» **Exercise materials**
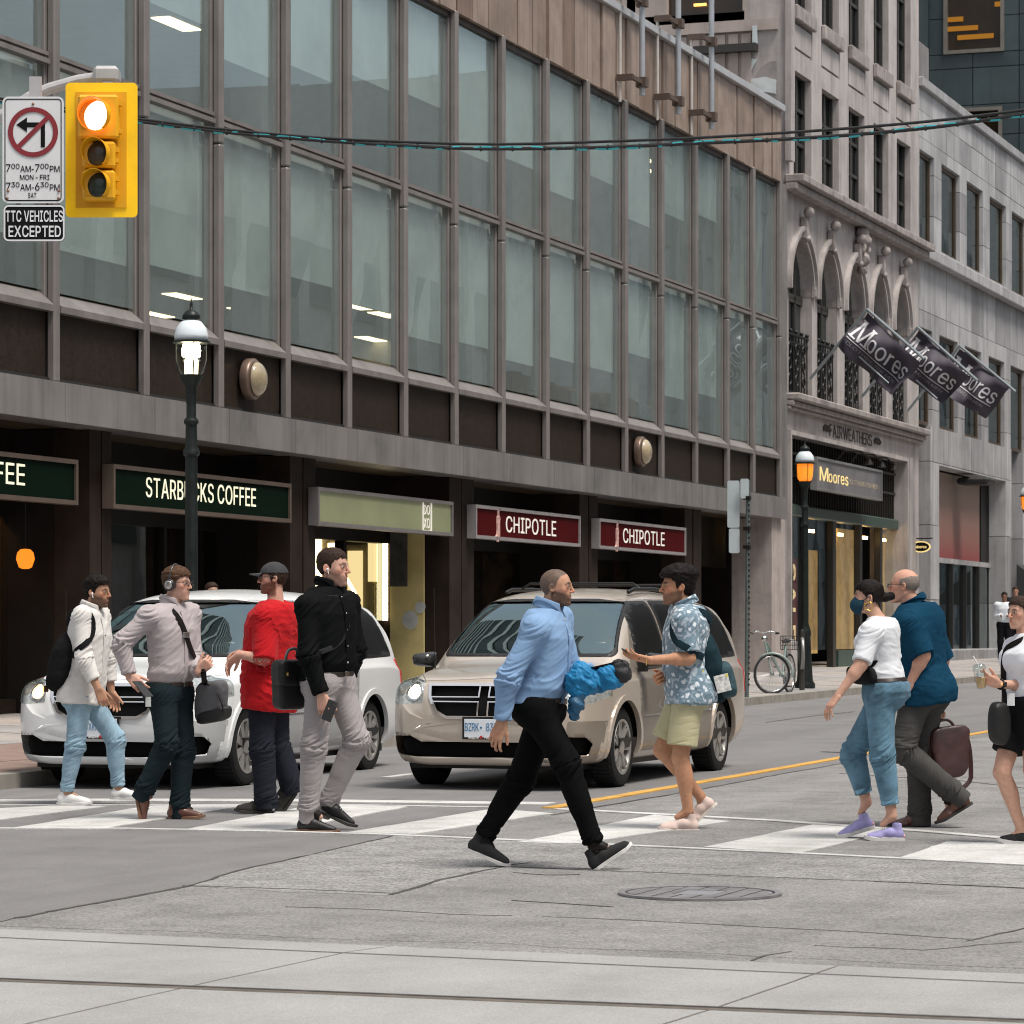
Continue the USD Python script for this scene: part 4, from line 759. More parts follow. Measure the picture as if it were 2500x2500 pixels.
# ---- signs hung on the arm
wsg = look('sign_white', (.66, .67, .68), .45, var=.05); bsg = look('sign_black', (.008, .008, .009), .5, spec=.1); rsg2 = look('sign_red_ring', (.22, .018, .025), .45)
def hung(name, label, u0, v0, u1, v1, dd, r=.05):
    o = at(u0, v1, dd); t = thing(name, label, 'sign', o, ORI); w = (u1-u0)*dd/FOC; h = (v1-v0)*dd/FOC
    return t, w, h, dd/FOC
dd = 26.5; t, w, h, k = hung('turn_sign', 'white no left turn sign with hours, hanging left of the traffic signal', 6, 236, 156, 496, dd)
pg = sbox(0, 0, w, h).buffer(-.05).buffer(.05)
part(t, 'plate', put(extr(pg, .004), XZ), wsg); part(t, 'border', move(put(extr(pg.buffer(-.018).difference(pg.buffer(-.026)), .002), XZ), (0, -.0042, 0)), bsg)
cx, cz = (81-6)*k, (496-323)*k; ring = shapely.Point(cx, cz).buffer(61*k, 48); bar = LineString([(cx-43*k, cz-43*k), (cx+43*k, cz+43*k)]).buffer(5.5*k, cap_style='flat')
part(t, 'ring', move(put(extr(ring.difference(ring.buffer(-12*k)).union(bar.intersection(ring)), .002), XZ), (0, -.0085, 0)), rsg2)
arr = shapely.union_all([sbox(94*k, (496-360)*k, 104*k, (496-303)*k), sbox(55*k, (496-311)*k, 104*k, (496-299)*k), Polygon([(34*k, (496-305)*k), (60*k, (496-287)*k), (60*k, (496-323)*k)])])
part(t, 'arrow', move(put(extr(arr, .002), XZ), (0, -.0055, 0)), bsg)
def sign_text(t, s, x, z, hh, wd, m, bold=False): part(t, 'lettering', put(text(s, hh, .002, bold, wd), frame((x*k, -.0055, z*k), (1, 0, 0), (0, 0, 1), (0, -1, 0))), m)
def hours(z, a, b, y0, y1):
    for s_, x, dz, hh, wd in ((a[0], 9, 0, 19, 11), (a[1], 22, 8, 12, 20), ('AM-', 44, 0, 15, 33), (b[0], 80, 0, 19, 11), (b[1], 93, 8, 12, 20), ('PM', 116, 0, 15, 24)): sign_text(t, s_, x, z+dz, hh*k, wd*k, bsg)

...

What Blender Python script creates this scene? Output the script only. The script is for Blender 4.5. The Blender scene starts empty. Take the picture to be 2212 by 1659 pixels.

» **Exercise description**
The lines to return run from the one containing "Continue the USD" down to the one containing "for s_, x, dz, hh, wd"; give them exactly, both included, and no others.

» **Exercise response**
Continue the USD Python script for this scene: part 4, from line 759. More parts follow. Measure the picture as if it were 2500x2500 pixels.
# ---- signs hung on the arm
wsg = look('sign_white', (.66, .67, .68), .45, var=.05); bsg = look('sign_black', (.008, .008, .009), .5, spec=.1); rsg2 = look('sign_red_ring', (.22, .018, .025), .45)
def hung(name, label, u0, v0, u1, v1, dd, r=.05):
    o = at(u0, v1, dd); t = thing(name, label, 'sign', o, ORI); w = (u1-u0)*dd/FOC; h = (v1-v0)*dd/FOC
    return t, w, h, dd/FOC
dd = 26.5; t, w, h, k = hung('turn_sign', 'white no left turn sign with hours, hanging left of the traffic signal', 6, 236, 156, 496, dd)
pg = sbox(0, 0, w, h).buffer(-.05).buffer(.05)
part(t, 'plate', put(extr(pg, .004), XZ), wsg); part(t, 'border', move(put(extr(pg.buffer(-.018).difference(pg.buffer(-.026)), .002), XZ), (0, -.0042, 0)), bsg)
cx, cz = (81-6)*k, (496-323)*k; ring = shapely.Point(cx, cz).buffer(61*k, 48); bar = LineString([(cx-43*k, cz-43*k), (cx+43*k, cz+43*k)]).buffer(5.5*k, cap_style='flat')
part(t, 'ring', move(put(extr(ring.difference(ring.buffer(-12*k)).union(bar.intersection(ring)), .002), XZ), (0, -.0085, 0)), rsg2)
arr = shapely.union_all([sbox(94*k, (496-360)*k, 104*k, (496-303)*k), sbox(55*k, (496-311)*k, 104*k, (496-299)*k), Polygon([(34*k, (496-305)*k), (60*k, (496-287)*k), (60*k, (496-323)*k)])])
part(t, 'arrow', move(put(extr(arr, .002), XZ), (0, -.0055, 0)), bsg)
def sign_text(t, s, x, z, hh, wd, m, bold=False): part(t, 'lettering', put(text(s, hh, .002, bold, wd), frame((x*k, -.0055, z*k), (1, 0, 0), (0, 0, 1), (0, -1, 0))), m)
def hours(z, a, b, y0, y1):
    for s_, x, dz, hh, wd in ((a[0], 9, 0, 19, 11), (a[1], 22, 8, 12, 20), ('AM-', 44, 0, 15, 33), (b[0], 80, 0, 19, 11), (b[1], 93, 8, 12, 20), ('PM', 116, 0, 15, 24)): sign_text(t, s_, x, z+dz, hh*k, wd*k, bsg)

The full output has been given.